Jessie Ware Embraces Her Club Culture Roots on Rapturous 'What's Your Pleasure?'
In a 2013 interview with John Hind of The Guardian, as Jessie Ware was making the publicity rounds in support of her Mercury-nominated debut, the singer-songwriter playfully discussed her obsession with Marmite, Ben & Jerry’s Chunky Monkey, the perfect bagel, and writing her dissertation on Franz Kafka. Strangely enough, those casual comments now seem quite prescient seven years later. If one of the most significant figures of 20th-century literature had once inspired her at the University of Sussex, then surely his classic novella Metamorphosis, and its allegorical tale of identity crisis in a world of overwhelming obligations, continued to ring true for her as she navigated international stardom over the past decade.

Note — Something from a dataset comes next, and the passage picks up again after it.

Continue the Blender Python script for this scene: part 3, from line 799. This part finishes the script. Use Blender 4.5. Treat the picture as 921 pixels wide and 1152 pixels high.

A career glitch performance at Glastonbury in 2018 led Ware to contemplate throwing in the towel for good. Instead, it had the unexpected effect of lifting the fog from her life. Not only did it inspire a hit food podcast called Table Manners and an acclaimed cookbook with her mother Lennie, but it gave rise to a glittery collection of hedonistic disco tracks that hearken back to her club-culture roots. As songwriting simmered on the back burner, the gastronome from London forged an unexpected cooking career as she reconnected with her passion for food. Unencumbered by the weight of expectation or reinvention, Ware reclaimed her love for making music. In the process, she created one of the year’s best records, the rapturous What’s Your Pleasure?
Not since her dazzling 2013 single, “Imagine It Was Us”, has Ware aimed her sights so squarely upon the dance floor, although she hinted her return to the genre with 2018’s euphoric house track “Overtime”. Save for a few intoxicating mid-tempo excursions — the slinky, tear-stained torture and carnal bliss of darkly filmic “In Your Eyes” and “The Kill”, a pulsing, post-midnight drive through the shadows into the morning light — her fourth full-length outing is an endless parade of disco-pop escapism. What’s Your Pleasure? is also a reminder that no matter how stunning those pipes are when they are unleashed on a soaring ballad, like past singles, “Say You Love Me” or “Alone”, they mesmerize even more, underpinned by a pounding four-to-the-floor beat.
The album opens with “Spotlight”, a gorgeous, theatrical slow-burner that dangles Ware’s adult-contemporary balladeer sound in front of the listener for 30 seconds. It then tosses that out the window as the beat kicks in, and she transforms into this smashing blend of Donna Summer and Lisa Stansfield, as seen through the lens of Giorgio Moroder. Brilliant title track “What’s Your Pleasure?” is full-on Kylie meets Róisín Murphy in an underground 1980s drag ball, while camptastic, disco-tinged “Ooh La La” sees Ware strut out her inner Teena Marie. With tongue firmly planted in cheek, she sings, “Ooh la la / Open up the door, you know I like it / Ooh la la / Chivalry was dead, but you revived it.”
The fourth track, “Soul Control”, with its eight-bit synths and funky guitar postlude, is charming as all hell — every bit early Janet Jackson, Sheila E, and Midnight Star rolled into one. The euphoric “Save a Kiss” sounds like Robyn and a resurrected Whitney Houston dancing together under disco lights. “Read My Lips” could easily be a long lost outtake from a Prince and Lisa Lisa and the Cult Jam session, while the transcendent “Remember Where You Are” oozes old school charm, like a 21st-century “Les Fleurs”. There are so many spectacular highlights here that it often feels as if this is a greatest hits compilation, not just the result of a mid-career resurgence of creative inspiration.
Under the guidance of producers and collaborators, James Ford (Simian Mobile Disco), Joseph Mount (Metronomy), Adam Bainbridge (Kindness), Morgan Geist, Kid Harpoon, Clarence Coffee Jr (Lizzo, Dua Lipa), and many others, What’s You Pleasure? retains a remarkable continuity as it flits from style to style, decade to decade. Many of the tracks are enrobed in lavish string arrangements, courtesy of internationally renowned conductor and composer Jules Buckley — at once reminiscent of Felt Mountain-era Goldfrapp, Massive Attack, and sultry Bond soundtracks. One thing is for certain; she brought the best of the best to party with her this time around.